Neate defends himself against Beethoven's accusations, complaining that his criticism was too hard and unfair. He has had a difficult time during which he has fought for the love of his life and has now won her over. Just as he was about to get in contact, Beethoven's letter to Smart arrived in London, in which he complains so bitterly. Beethoven's accusations had hurt him all the more as they came from the man whom he admires and respects above all others and whose well-being is so important to him.
Neate explains the circumstances in more detail. As his wife's family had rejected him on account of his profession (musician), he had thought it better not to appear in public for a while. He wanted to see to it that Beethoven's works were circulated but did not want to commission anyone else to do this. For this reason Beethoven's music lay hidden for a while, unperformed and unpublished.
He has, however, presented all of Beethoven's works to the Philharmonic Society on the condition that they show their gratitude to the composer if they accept them. The Society had agreed to listen to the works, to evaluate them and then to possibly even purchase some of them.
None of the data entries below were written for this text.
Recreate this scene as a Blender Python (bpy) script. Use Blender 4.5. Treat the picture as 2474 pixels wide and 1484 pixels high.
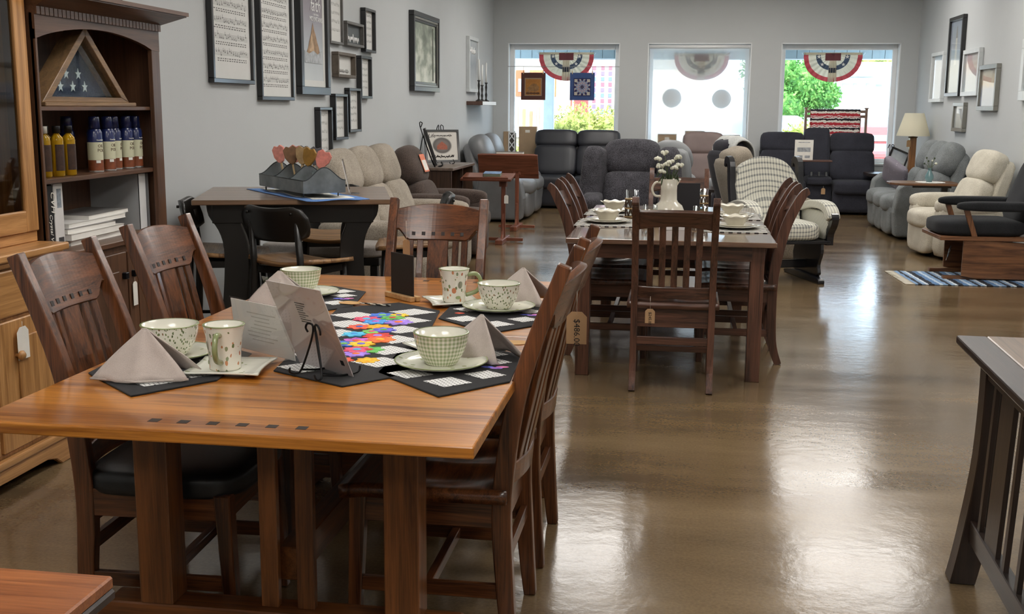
import bpy, math, random
from mathutils import Vector, Matrix
random.seed(7)
SC = bpy.context.scene
COL = SC.collection
for _o in list(bpy.data.objects):
    bpy.data.objects.remove(_o)

# ---------------------------------------------------------------- camera
def look(yaw, pitch, roll):
    cy, sy, cp, sp = math.cos(yaw), math.sin(yaw), math.cos(pitch), math.sin(pitch)
    fw = Vector((-sy * cp, cy * cp, -sp)); r = Vector((cy, sy, 0)); u = r.cross(fw)
    r2 = r * math.cos(roll) + u * math.sin(roll)
    u2 = -r * math.sin(roll) + u * math.cos(roll)
    m = Matrix((r2, u2, -fw)).transposed()
    return m.to_4x4()
cam_d = bpy.data.cameras.new('camera')
cam = bpy.data.objects.new('camera', cam_d)
COL.objects.link(cam)
cam_d.sensor_width = 36.0
cam_d.lens = 2692.4 / 2474 * 36.0
cam_d.clip_start = 0.05
cam_d.clip_end = 300
cam.matrix_world = Matrix.Translation((0, 0, 1.45)) @ look(math.radians(8.593), math.radians(10.186), math.radians(0.461))
SC.camera = cam
SC.cycles.max_bounces = 7
SC.cycles.diffuse_bounces = 4
SC.cycles.glossy_bounces = 3
SC.cycles.transmission_bounces = 4
SC.cycles.transparent_max_bounces = 12
SC.cycles.caustics_reflective = False
SC.cycles.caustics_refractive = False
SC.cycles.adaptive_threshold = 0.09

# ---------------------------------------------------------------- world, sun, exposure
SC.view_settings.view_transform = 'Standard'
SC.view_settings.look = 'None'
SC.view_settings.gamma = 1.0
SC.view_settings.use_curve_mapping = False
SC.view_settings.exposure = 0.68
W = bpy.data.worlds.new('sky'); SC.world = W
W.use_nodes = True
_n = W.node_tree.nodes; _l = W.node_tree.links
_n.clear()
_out = _n.new('ShaderNodeOutputWorld'); _bg = _n.new('ShaderNodeBackground')
_bg.inputs['Color'].default_value = (0.68, 0.83, 1.0, 1)
SKY = 4.0
_bg.inputs['Strength'].default_value = SKY
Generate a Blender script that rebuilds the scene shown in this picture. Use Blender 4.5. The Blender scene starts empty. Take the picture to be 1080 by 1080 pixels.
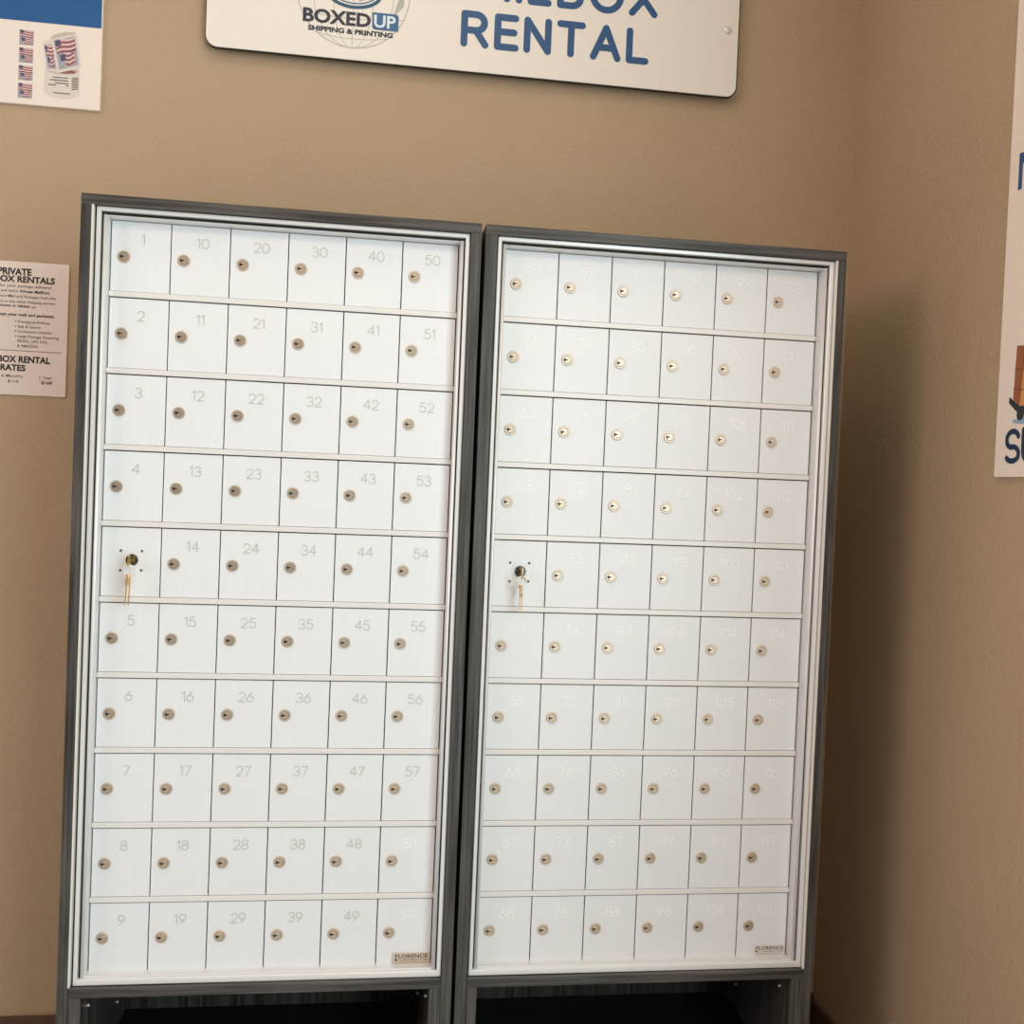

However, Neate had rejected this offer so as not to expose the honoured Beethoven to the Society's public displeasure. The Society's mistrust has been occasioned in particular by the unsuccessful performance of the overtures (opp. 113, 115 and 117).
He has offered the sonatas (op. 102) to publishers, but they have thought them to be too difficult and unplayable. This is why they have offered unacceptable prices. He will endeavour to have them circulated privately and thus stimulate demand for these works.
Beethoven had read about a performance of one of his symphonies in the newspaper and had accused Neate of having op. 92 performed without his permission. Neate appeases him and puts the facts right - the work in question is op. 67. He will try to perform op. 92 in the next season. Neate once again assures Beethoven of his innocence and that it was a misunderstanding on Beethoven's part.